In this particular location there were a number of monuments to soldiers and regiments who fought and fell in Franklin. They were well-maintained; many of the monuments were even new, somewhere around 15-20 years old. They were not forgotten history; they were cared for by descendants of Confederate veterans. Maybe these modern caretakers believe the states’ rights rhetoric about the Civil War, but condemn racism. Or maybe some of them marched in Virginia this weekend.

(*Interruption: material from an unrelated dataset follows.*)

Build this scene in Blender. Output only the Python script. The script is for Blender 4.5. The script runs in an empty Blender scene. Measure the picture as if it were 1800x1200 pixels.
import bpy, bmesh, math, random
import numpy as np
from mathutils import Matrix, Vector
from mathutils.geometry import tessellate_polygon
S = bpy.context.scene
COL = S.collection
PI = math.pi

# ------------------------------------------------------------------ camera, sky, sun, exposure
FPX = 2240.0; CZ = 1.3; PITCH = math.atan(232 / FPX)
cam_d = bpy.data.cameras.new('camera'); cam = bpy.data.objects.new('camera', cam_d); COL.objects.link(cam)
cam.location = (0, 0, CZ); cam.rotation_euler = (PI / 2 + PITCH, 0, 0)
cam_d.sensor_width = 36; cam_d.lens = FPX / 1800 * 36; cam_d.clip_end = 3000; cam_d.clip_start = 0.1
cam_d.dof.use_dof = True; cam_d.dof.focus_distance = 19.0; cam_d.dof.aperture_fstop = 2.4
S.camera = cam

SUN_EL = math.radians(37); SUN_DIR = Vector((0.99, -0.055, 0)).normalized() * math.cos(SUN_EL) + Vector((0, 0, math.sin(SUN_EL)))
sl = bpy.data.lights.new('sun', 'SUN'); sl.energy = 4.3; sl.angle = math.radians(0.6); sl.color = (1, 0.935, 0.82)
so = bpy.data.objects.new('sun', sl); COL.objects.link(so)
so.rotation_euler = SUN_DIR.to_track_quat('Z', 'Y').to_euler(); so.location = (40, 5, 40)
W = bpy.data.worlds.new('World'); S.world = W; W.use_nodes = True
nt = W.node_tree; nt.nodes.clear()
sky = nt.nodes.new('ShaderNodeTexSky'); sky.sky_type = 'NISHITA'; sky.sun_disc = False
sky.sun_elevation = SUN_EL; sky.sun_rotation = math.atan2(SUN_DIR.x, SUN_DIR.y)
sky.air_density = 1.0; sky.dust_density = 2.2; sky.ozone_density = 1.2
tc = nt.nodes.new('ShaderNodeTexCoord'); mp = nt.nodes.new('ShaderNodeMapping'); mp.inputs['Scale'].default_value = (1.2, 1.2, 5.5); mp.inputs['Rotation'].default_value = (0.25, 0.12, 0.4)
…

I was wrestling with these thoughts when I came across a small Confederate flag that had obviously fallen out of place. And all of a sudden, I found myself in a moral and ethical dilemma. How should I treat that flag? Leave it? Spit on it? Set it back upright, where it belonged?

What would you have done?

On Winstead Hill

Originally published on Facebook on October 13, 2o16

Though history is by the victors writ,
There are the few, the proud, who hold their ground
Who let their long-lost cause yet still resound
Resolving yet to honor ancient grit
Of men who bled for causes they thought just.
They fought for homes and family liberty
(Although they sought to define who was free);
They fought here—died by musket, saber thrust.
Up here on Windstead Hill there was a flag
Of the Confed’racy, knocked to the earth—
And I, a Union girl of righteous North,
Though tempted, then, to stand and gloat and brag—
I picked it up, replanted it instead,
For my God mourns all his beloved dead.